Rendering of Charles T. Clark residence,
3757 Westminster Place, circa 1888.
Eames & Young's Laclede Pavilion, completed in 1893,
stood at the northeast corner of Forest Park and served
as a streetcar shelter. It was demolished in two phases in
1938 and 1942.

 

Although a group of local architects had attempted to form a St. Louis Chapter of the American Institute of Architects in 1884, the chapter floundered as had an earlier attempt to form a Missouri Chapter. In 1890, the St. Louis Chapter was reborn with Eames as its first President. In 1904, he was elected National President of the Institute--the first member of the profession from St. Louis to hold that office.  

Eames returned to Europe in 1904 and 1906 as a delegate designated by the Department of State to International Congress of Architects meetings. In 1909, he was appointed a member of the National Council of Fine Arts.

A profile of Eames published in Reedy's Mirror in 1908 accounts for Eames' caricature in the earlier St. Louisans as We See 'em: "'Billy' Eames...is as much himself when surrendered to the bonhomie of the hunting or fishing camp as when he talks like a T-square to an assemblage of his fellow craftsmen." Describing Eames as an accomplished painter and a connoisseur in literature, the Mirror's writer further extolled his subject observing that Eames "scorns the arts of the self-advertiser and equally despises the cultivation of 'influences.'...Aside from his abandon in selected fellowship, fit though few, there is somewhat of the recluse about him, and this idiosyncrasy gives to his view of life the tone of delicately shaded irony characteristic of the intellectual 'looker-on in Vienna.'"



St.

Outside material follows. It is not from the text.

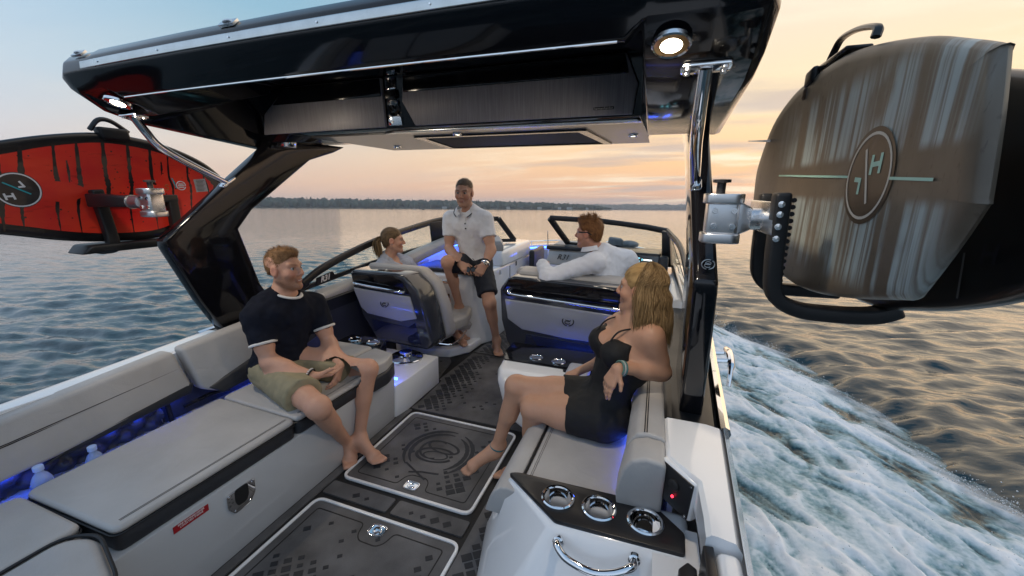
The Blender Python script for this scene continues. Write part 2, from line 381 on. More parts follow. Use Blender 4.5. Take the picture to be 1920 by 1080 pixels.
def wake():
    gx = np.arange(1.2, 5.0, .0125); gy = np.arange(.9, 8.1, .0165)
    x, y = np.meshgrid(gx, gy); m_, d_ = wake_mask(x, y)
    u = (x-1.4)+.30*(y-4); v = y*.62+.16*x          # drawn out a little along the run of the water
    P = np.stack([u, v*1.1, 0*u], -1)
    Pw = P+.26*np.stack([fbm(P*2.2+11, 3), fbm(P*2.2+31, 3), 0*u], -1)
    big = fbm(Pw*1.5, 3); bil = np.abs(fbm(Pw*2.5+7, 2)); bil2 = np.abs(fbm(Pw*5.6+17, 2)); rid = fbm(Pw*3.0+51, 5, ridged=True); fine = fbm(Pw*19+3, 3); grain = fbm(np.stack([x*46, y*30, 0*u], -1), 2)
    edge = np.exp(-((d_-.30)/.26)**2)
    fade = np.clip(d_/.55, 0, 1)**.7
    prow = np.exp(-((x-1.8)/.5)**2-((y-7.0)/.9)**2)*.15
    A_ = fbm(Pw*2.4+3, 4); B_ = fbm(Pw*4.8+9, 4, ridged=True); C_ = fbm(Pw*10.5+29, 4)
    fade = np.clip(d_/.8, 0, 1)**.8
    z = -.15+fade*(.085+.075*A_+.028*B_+.022*C_+.004*fine+.03*edge)+prow*fade
    vs = np.stack([x, y, WZ+z], -1).reshape(-1, 3)
    ny, nx = x.shape; i = np.arange(nx*ny).reshape(ny, nx); fs = np.stack([i[:-1, :-1], i[:-1, 1:], i[1:, 1:], i[1:, :-1]], -1).reshape(-1, 4)
    fs = fs[(d_ > -.05)[:-1, :-1].reshape(-1)]
    st1 = fbm(np.stack([u*7+.6*big, v*3.2, 0*u+3], -1), 4); st2 = fbm(np.stack([u*20, v*8, 0*u+5], -1), 3)
    foam = .29+1.05*A_+.40*B_+.52*C_+.26*st1+.10*fine+.16*edge+1.4*prow
    foam -= .30*np.exp(-((x-1.66)/.16)**2)*np.clip((4.0-y)/1, 0, 1)+.12*np.clip((2.8-y)/1.5, 0, 1)
    dark = np.clip(fbm(P*np.array((1.3, .9, 1))+21, 3)*1.8-.15, 0, 1); foam -= .9*dark*np.clip((d_-.2)/.3, 0, 1)*np.clip(1.9-d_, 0, 1)
    foam = np.clip(foam+.10, 0, 1)*np.clip((d_+.30*fbm(P*4, 4)+.02)/.40, 0, 1)
    me = npmesh('wake', vs, fs); vcol(me, np.repeat(foam.reshape(-1, 1), 3, 1))
    m = bpy.data.materials.new('broken_water'); m.use_nodes = True; t = m.node_tree; p = t.nodes['Principled BSDF']
    a = t.nodes.new('ShaderNodeAttribute'); a.attribute_name = 'Col'
    tc_ = t.nodes.new('ShaderNodeTexCoord'); nz = t.nodes.new('ShaderNodeTexNoise'); nz.inputs['Scale'].default_value = 34; nz.inputs['Detail'].default_value = 5; t.links.new(tc_.outputs['Object'], nz.inputs['Vector'])
    ad_ = t.nodes.new('ShaderNodeMath'); ad_.operation = 'MULTIPLY_ADD'; t.links.new(nz.outputs[0], ad_.inputs[0]); ad_.inputs[1].default_value = .5; t.links.new(a.outputs['Fac'], ad_.inputs[2])
    sb_ = t.nodes.new('ShaderNodeMath'); sb_.operation = 'SUBTRACT'; t.links.new(ad_.outputs[0], sb_.inputs[0]); sb_.inputs[1].default_value = .25
    r_ = t.nodes.new('ShaderNodeValToRGB'); e = r_.color_ramp.elements; e[0].position = .04; e[0].color = (.012, .045, .055, 1); e[1].position = .90; e[1].color = (.90, .91, .92, 1)
    for ps, c in ((.18, (.07, .15, .17, 1)), (.36, (.26, .40, .43, 1)), (.58, (.62, .70, .73, 1))): q = r_.color_ramp.elements.new(ps); q.color = c
    t.links.new(sb_.outputs[0], r_.inputs[0]); t.links.new(r_.outputs[0], p.inputs['Base Color'])
    ro = t.nodes.new('ShaderNodeMapRange'); t.links.new(a.outputs['Fac'], ro.inputs[0]); ro.inputs[1].default_value = .05; ro.inputs[2].default_value = .5; ro.inputs[3].default_value = .10; ro.inputs[4].default_value = .8; t.links.new(ro.outputs[0], p.inputs['Roughness'])
    p.inputs['IOR'].default_value = 1.333
    vcol(me, np.repeat(np.clip((d_+.55*fbm(P*3.2, 5)+.12*C_-.10)/.42, 0, 1).reshape(-1, 1), 3, 1), 'Cover')
    a2 = t.nodes.new('ShaderNodeAttribute'); a2.attribute_name = 'Cover'; t.links.new(a2.outputs['Fac'], p.inputs['Alpha'])
    link('wake', me, m, kind='stuff')
    # spray: drops thrown up along the crests
    rs = np.random.RandomState(8); iv_ = np.array([(1, 0, 0), (-1, 0, 0), (0, 1, 0), (0, -1, 0), (0, 0, 1), (0, 0, -1)], float); if_ = np.array([(0, 2, 4), (2, 1, 4), (1, 3, 4), (3, 0, 4), (2, 0, 5), (1, 2, 5), (3, 1, 5), (0, 3, 5)])
    w_ = (np.clip(foam-.45, 0, 1)**2*(.25+1.2*edge+6*prow)).reshape(-1)*(d_.reshape(-1) > .05); pick = rs.choice(len(w_), 7000, p=w_/w_.sum())
    c = vs[pick]+np.stack([rs.normal(size=7000)*.02, rs.normal(size=7000)*.03, np.abs(rs.normal(size=7000))*.035*(1+4*prow.reshape(-1)[pick]/.2)], 1); s_ = .0016+.0042*rs.rand(7000)**3
    V2 = (c[:, None, :]+iv_[None]*s_[:, None, None]*np.array((1, 1.6, 1))).reshape(-1, 3); F2 = (if_[None]+6*np.arange(7000)[:, None, None]).reshape(-1, 3)
    link('spray', npmesh('spray', V2, F2), mat('spray_drops', (.8, .83, .86), .3), kind='stuff')
wake()
# ---- far shore: low wooded bank, a fainter spit beyond it, houses on the waterline, a moored sailing boat
def polar(az, r): a = math.radians(az); return CAMP.x+r*math.sin(a), CAMP.y+r*math.cos(a)
LEAF = mat('far_foliage', (.028, .055, .040), .9, var=.45, vscale=.05)
LAND = mat('shore_land', (.05, .06, .035), .9, var=.3, vscale=.05)
def bank(name, a0, a1, r0, depth, hts):
    bm = nb(); rows = []
    for k in range(60):
        az = a0+(a1-a0)*k/59; t = k/59; h = np.interp(t, *hts)
        rows.append([(*polar(az, r0), WZ-.3), (*polar(az, r0+6), WZ+1.0), (*polar(az, r0+depth*.5), WZ+h), (*polar(az, r0+depth), WZ+h*.6), (*polar(az, r0+depth), WZ-.3)])
    loft(bm, rows); return link(name, finish(bm), LAND, kind='structure')
bank('shore', -92, -6.2, 900, 260, ([0, .5, .85, .97, 1], [7, 6, 6, 3, .8]))
bank('far_shore', -14, 9, 2600, 500, ([0, .3, .7, 1], [12, 13, 9, 8]))
rs = np.random.RandomState(21)
ico = bmesh.new(); bmesh.ops.create_icosphere(ico, subdivisions=2, radius=1); iv = np.array([v.co[:] for v in ico.verts]); ifc = np.array([[v.index for v in f.verts] for f in ico.faces]); ico.free()
def wood(name, a0, a1, r0, dep, n, hfun, sz):
    vs, fs, off = [], [], 0
    for k in range(n):
        az = rs.uniform(a0, a1); d = r0+8+dep*rs.rand()**.8; hh = hfun((az-a0)/(a1-a0))*rs.uniform(.62, 1.12); w = sz*rs.uniform(.7, 1.3)
        con = rs.rand() < .22
        if con: w *= .6; hh *= 1.1
        X_, Y_ = polar(az, d); base = WZ+.5+6*min(1, (d-r0)/120)*.6
        p = iv*np.array((w, w, hh*.5)); n_ = perlin(iv*2.2+k*3.7)*.42+perlin(iv*5+k)*.2; p = p*(1+n_)[:, None]
        if con: p[:, :2] *= (1-.75*np.clip((iv[:, 2]+.6)/1.6, 0, 1))[:, None]
        p += np.array((X_, Y_, base+hh*.5)); vs.append(p); fs.append(ifc+off); off += len(iv)
    return link(name, npmesh(name, np.concatenate(vs), np.concatenate(fs)), LEAF, kind='stuff')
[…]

Louisans As We See 'Em,
1903

"W. S. Eames: Kindly Caricatures No. 153,"
The Mirror, 14 May 1908. 

Eames died in early March of 1915. He never married, but was survived by his mother, five sisters and one brother--the father of groundbreaking mid-century modern architect/designer Charles Eames. Although one obituary cited the Palace of Education at the 1904 World's Fair as the design that first brought him national prominence, the Cupples Warehouse Complex (started in 1894) was actually the project most praised by the professional journals (Scientific American, the Brickbuilder, Architectural Record and Inland Architect). Indeed, the firm received exceptionally good publicity for the duration of its existence.


Lincoln Trust (later the Title
Guarantee) Building, completed in
1898, demolished in 1983.

In addition to an impressive collection of elaborate houses, Eames & Young's work included monumental warehouses, the magnificent Lincoln Trust and other handsome skyscrapers, hotels and banks plus assorted exposition, institutional and Federal buildings. Thomas Crane Young continued the practice until 1927. At his death in 1934, the firm's research library of books on the history of architecture and 8 volumes of black & white photographs of the firm's work were donated to Ranken Technical Institute. In 1977, the collection was purchased by the Art and Architecture Library at Washington University where it awaits study for a much-deserved publication on Eames & Young.